**PROBLEM TO SOLVE**. Word for word, restate the lines from the start of the data below through the line containing "roof', 'roof vent')".

::: SUPPLIED INFORMATION

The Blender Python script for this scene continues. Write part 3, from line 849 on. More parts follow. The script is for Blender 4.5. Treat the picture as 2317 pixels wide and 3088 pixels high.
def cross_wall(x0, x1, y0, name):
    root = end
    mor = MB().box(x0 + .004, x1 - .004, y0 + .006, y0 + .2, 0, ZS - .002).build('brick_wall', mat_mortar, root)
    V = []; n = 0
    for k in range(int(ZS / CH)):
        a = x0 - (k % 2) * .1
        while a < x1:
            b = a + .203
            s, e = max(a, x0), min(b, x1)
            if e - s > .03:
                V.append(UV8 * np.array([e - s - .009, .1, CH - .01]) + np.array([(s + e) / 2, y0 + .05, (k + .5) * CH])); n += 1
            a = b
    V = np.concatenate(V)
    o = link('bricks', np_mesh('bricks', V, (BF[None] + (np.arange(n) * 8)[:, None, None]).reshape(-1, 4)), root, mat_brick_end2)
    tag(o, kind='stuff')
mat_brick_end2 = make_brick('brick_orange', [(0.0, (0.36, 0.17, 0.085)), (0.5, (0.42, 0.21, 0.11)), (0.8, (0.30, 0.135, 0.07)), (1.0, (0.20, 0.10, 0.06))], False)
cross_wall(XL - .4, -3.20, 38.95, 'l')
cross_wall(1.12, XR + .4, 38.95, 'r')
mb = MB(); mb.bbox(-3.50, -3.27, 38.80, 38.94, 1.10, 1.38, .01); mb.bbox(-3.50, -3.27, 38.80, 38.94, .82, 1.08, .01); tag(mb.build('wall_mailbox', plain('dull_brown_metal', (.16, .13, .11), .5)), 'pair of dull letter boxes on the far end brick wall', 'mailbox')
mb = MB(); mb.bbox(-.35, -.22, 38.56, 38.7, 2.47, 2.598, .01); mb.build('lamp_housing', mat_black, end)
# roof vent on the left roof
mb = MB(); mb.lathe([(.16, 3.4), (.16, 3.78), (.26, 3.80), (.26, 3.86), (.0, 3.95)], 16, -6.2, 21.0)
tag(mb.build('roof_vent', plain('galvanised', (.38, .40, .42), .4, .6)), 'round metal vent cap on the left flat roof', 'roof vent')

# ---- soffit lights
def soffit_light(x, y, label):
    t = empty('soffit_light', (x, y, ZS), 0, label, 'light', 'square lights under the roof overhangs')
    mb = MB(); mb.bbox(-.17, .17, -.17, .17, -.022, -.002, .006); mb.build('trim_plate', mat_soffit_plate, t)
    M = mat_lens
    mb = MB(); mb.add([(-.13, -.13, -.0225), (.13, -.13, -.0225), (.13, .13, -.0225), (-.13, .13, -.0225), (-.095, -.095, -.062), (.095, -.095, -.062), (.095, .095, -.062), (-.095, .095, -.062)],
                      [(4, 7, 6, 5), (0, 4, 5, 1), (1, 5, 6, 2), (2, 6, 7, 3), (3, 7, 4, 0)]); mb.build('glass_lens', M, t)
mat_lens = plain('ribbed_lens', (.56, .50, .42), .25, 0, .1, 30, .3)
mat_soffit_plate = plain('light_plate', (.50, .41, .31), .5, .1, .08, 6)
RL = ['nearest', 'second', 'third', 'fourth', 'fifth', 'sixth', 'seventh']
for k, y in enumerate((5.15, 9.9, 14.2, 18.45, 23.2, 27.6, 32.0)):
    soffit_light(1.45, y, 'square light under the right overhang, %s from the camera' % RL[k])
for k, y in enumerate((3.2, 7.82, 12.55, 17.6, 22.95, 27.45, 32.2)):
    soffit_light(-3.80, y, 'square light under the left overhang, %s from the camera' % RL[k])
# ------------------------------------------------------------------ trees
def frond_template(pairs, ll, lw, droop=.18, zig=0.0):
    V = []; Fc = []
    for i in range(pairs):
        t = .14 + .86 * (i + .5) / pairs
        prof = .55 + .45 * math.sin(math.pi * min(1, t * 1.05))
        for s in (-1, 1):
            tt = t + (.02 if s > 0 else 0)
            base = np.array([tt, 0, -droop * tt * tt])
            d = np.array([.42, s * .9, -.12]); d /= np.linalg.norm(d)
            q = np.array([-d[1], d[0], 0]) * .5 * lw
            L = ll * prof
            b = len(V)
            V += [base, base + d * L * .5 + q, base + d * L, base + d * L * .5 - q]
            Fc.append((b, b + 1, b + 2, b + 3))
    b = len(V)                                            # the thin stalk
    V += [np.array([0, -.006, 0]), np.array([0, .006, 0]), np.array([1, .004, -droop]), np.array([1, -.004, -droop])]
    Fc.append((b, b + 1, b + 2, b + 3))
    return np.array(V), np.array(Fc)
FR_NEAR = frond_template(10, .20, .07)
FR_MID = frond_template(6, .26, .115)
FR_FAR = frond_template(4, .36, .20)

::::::

**ANSWER TO THE EXERCISE**.
The Blender Python script for this scene continues. Write part 3, from line 849 on. More parts follow. The script is for Blender 4.5. Treat the picture as 2317 pixels wide and 3088 pixels high.
def cross_wall(x0, x1, y0, name):
    root = end
    mor = MB().box(x0 + .004, x1 - .004, y0 + .006, y0 + .2, 0, ZS - .002).build('brick_wall', mat_mortar, root)
    V = []; n = 0
    for k in range(int(ZS / CH)):
        a = x0 - (k % 2) * .1
        while a < x1:
            b = a + .203
            s, e = max(a, x0), min(b, x1)
            if e - s > .03:
                V.append(UV8 * np.array([e - s - .009, .1, CH - .01]) + np.array([(s + e) / 2, y0 + .05, (k + .5) * CH])); n += 1
            a = b
    V = np.concatenate(V)
    o = link('bricks', np_mesh('bricks', V, (BF[None] + (np.arange(n) * 8)[:, None, None]).reshape(-1, 4)), root, mat_brick_end2)
    tag(o, kind='stuff')
mat_brick_end2 = make_brick('brick_orange', [(0.0, (0.36, 0.17, 0.085)), (0.5, (0.42, 0.21, 0.11)), (0.8, (0.30, 0.135, 0.07)), (1.0, (0.20, 0.10, 0.06))], False)
cross_wall(XL - .4, -3.20, 38.95, 'l')
cross_wall(1.12, XR + .4, 38.95, 'r')
mb = MB(); mb.bbox(-3.50, -3.27, 38.80, 38.94, 1.10, 1.38, .01); mb.bbox(-3.50, -3.27, 38.80, 38.94, .82, 1.08, .01); tag(mb.build('wall_mailbox', plain('dull_brown_metal', (.16, .13, .11), .5)), 'pair of dull letter boxes on the far end brick wall', 'mailbox')
mb = MB(); mb.bbox(-.35, -.22, 38.56, 38.7, 2.47, 2.598, .01); mb.build('lamp_housing', mat_black, end)
# roof vent on the left roof
mb = MB(); mb.lathe([(.16, 3.4), (.16, 3.78), (.26, 3.80), (.26, 3.86), (.0, 3.95)], 16, -6.2, 21.0)
tag(mb.build('roof_vent', plain('galvanised', (.38, .40, .42), .4, .6)), 'round metal vent cap on the left flat roof', 'roof vent')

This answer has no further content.